The networks we create have lives of their own. They grow, change, reproduce, survive, and die. Things flow and move within them. A social network is a kind of human superorganism, with an anatomy and a physiology—a structure and a function—of its own. From bucket brigades to blogospheres, the human superorganism does what no person could do alone. Our local contributions to the human social network have global consequences that touch the lives of thousands every day and help us to achieve much more than the building of towers or the destruction of walls. (KL 4555-4559)


MDR: Connected challenges us and encourages us to pay much closer attention to our networks if we want to make a positive difference in the world.

But on a more human level, social networks affect every aspect of our lives. Events occurring in distant others [that is, in other people who are physically distant from us] can determine the shape of our lives, what we think, what we desire, whether we fall ill or die. In a social chain reaction, we respond to faraway events, often without being consciously aware of it. (KL 4805-4807)

MDR: This reminds me of what Paul writes about the church as the body of Christ: “But God has so arranged the body, giving the greater honor to the inferior member, that there may be no dissension within the body, but the members may have the same care for one another. If one member suffers, all suffer together with it; if one member is honored, all rejoice together with it” (1 Cor 12:24-26).


Recognition of this loss of self-direction [because we’re influenced so much by our social networks] can be shocking. But the surprising power of social networks is not just the effect others have on us. It is also the effect we have on others. You do not have to be a superstar to have this power. All you need to do is connect.

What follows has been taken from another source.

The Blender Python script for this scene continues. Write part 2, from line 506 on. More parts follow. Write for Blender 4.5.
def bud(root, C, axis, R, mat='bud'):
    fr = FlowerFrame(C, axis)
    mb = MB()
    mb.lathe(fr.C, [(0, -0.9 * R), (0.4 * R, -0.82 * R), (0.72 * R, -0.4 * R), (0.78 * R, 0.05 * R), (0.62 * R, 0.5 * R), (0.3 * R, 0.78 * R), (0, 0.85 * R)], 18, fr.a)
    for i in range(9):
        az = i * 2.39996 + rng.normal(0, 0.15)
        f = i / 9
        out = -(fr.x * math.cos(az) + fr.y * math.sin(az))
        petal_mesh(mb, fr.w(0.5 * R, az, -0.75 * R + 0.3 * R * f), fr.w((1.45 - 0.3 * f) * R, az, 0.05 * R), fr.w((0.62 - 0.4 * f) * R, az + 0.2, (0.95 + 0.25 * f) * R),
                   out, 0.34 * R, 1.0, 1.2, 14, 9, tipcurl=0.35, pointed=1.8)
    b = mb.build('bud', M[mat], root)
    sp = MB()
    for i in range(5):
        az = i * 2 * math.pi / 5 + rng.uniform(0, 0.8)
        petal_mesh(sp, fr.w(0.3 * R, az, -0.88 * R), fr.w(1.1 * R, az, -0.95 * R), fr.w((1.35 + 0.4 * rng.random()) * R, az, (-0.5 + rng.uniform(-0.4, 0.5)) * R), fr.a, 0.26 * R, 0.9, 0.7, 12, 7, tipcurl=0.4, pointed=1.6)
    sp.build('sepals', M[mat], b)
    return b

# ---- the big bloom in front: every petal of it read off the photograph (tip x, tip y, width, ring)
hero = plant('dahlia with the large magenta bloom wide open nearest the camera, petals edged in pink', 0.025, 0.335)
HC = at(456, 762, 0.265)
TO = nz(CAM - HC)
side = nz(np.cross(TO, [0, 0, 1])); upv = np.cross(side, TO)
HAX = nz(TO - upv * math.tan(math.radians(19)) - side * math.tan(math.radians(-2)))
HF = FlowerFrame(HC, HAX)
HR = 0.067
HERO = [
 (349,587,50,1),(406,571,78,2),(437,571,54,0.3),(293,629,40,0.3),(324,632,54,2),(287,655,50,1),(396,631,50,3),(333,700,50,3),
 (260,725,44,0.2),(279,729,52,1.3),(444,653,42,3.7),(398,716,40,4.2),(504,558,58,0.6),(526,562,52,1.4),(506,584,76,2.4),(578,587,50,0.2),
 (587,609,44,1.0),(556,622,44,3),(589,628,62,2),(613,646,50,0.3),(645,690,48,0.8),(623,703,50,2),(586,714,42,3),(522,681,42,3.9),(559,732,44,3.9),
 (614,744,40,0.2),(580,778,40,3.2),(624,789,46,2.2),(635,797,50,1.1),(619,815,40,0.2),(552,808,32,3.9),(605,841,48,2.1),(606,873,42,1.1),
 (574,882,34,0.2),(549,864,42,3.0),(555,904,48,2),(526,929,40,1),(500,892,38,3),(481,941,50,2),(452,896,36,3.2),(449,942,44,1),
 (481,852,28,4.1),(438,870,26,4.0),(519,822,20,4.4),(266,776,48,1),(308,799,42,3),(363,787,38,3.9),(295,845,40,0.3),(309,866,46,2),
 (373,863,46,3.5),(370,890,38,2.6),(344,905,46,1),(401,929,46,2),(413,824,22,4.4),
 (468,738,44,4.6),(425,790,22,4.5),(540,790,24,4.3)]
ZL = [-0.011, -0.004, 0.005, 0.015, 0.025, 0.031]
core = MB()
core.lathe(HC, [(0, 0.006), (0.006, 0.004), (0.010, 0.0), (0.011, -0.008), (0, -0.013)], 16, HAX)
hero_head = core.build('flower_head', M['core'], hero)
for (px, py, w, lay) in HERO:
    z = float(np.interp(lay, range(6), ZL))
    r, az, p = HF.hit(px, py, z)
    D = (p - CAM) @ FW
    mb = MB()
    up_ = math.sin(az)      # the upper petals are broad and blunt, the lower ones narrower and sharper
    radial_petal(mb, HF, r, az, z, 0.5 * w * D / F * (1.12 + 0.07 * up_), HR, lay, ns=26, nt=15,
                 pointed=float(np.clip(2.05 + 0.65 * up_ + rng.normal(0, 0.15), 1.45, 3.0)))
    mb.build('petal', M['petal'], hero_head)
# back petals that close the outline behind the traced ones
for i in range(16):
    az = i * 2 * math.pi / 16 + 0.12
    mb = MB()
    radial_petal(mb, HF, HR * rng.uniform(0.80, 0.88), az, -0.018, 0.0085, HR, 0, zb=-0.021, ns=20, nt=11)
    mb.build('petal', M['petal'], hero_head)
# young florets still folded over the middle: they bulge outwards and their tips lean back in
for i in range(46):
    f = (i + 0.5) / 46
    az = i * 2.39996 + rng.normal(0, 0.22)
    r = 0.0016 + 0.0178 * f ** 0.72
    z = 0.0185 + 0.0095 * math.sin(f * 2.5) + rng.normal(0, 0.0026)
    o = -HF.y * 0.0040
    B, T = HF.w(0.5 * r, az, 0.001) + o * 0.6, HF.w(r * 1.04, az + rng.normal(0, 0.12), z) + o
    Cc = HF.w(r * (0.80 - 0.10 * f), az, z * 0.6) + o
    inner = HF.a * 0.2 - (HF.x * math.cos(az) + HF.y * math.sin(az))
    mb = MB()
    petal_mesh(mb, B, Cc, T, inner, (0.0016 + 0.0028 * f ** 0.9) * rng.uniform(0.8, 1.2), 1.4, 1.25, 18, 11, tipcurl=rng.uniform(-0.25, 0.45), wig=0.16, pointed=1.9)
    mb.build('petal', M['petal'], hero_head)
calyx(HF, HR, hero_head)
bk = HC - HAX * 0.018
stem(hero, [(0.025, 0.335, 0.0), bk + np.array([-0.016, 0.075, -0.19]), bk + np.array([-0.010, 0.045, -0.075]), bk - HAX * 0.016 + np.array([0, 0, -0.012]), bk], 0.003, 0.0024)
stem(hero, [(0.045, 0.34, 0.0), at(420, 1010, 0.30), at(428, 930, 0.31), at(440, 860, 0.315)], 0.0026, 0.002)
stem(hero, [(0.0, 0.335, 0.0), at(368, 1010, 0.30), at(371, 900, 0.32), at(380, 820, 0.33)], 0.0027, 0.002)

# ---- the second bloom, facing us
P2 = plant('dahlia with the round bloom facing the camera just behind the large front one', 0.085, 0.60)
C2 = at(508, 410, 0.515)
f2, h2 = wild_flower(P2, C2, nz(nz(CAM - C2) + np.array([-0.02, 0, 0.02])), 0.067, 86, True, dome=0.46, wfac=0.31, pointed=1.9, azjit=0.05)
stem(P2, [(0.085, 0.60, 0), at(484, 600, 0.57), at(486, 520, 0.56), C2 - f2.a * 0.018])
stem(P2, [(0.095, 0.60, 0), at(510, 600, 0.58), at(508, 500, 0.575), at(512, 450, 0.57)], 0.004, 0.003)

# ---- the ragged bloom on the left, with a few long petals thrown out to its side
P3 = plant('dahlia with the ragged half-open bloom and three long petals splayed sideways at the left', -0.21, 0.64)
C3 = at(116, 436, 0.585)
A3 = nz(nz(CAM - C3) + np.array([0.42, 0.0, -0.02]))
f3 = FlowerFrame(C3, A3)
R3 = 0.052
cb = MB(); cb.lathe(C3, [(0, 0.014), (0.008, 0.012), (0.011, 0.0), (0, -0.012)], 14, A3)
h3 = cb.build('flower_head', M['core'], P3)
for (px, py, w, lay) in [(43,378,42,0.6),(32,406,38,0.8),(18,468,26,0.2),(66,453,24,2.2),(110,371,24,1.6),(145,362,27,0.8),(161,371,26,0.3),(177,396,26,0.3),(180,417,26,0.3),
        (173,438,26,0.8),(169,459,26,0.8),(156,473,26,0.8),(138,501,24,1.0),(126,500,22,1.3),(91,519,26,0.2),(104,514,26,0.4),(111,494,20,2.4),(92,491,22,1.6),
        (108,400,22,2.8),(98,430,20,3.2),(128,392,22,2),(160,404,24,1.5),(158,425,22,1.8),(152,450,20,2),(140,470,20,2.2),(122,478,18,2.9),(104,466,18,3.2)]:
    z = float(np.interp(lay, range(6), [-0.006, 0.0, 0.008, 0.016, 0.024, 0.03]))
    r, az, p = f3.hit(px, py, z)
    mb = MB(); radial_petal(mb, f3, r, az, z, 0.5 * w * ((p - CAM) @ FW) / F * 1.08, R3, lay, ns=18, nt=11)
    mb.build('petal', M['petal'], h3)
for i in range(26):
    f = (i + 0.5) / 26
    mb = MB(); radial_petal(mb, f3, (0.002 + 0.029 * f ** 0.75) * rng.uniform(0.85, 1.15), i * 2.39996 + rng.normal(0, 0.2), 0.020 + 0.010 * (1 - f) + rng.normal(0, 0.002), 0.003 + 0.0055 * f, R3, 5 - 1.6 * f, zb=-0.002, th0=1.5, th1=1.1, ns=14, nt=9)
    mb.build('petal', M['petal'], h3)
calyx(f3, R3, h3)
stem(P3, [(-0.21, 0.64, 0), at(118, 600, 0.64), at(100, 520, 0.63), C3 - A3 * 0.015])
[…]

The ubiquity of human connection means that each of us has a much bigger impact on others than we can see. When we take better care of ourselves, so do many other people. When we practice random acts of kindness, they can spread to dozens or even hundreds of other people. And with each good deed, we help to sustain the very network that sustains us. (KL 4814-4818)

MDR: So, Jesus tells his disciples that we are the salt of the earth.  We will make a difference in the world because of our connection to the world and its people. There isn’t a question of whether we will make a difference or not, only of what sort of difference we will make. Connected shows that we make this difference, not only in actions that obviously impact others or in persuading others, but simply in living in networks of relationships.


Connected is a book that confirms with sociologically responsible data what many of us already believe about the power of relationships. But it goes well beyond what is obvious, showing how much our connections can impact the world. I recommend Connected especially to leaders in church, business, government, education, art, music, and other contexts of influence.
Moreover, I would recommend Connected to people who are tempted to think that they really don’t matter. This book demonstrates that your ability to influence others is much greater than you have imagined.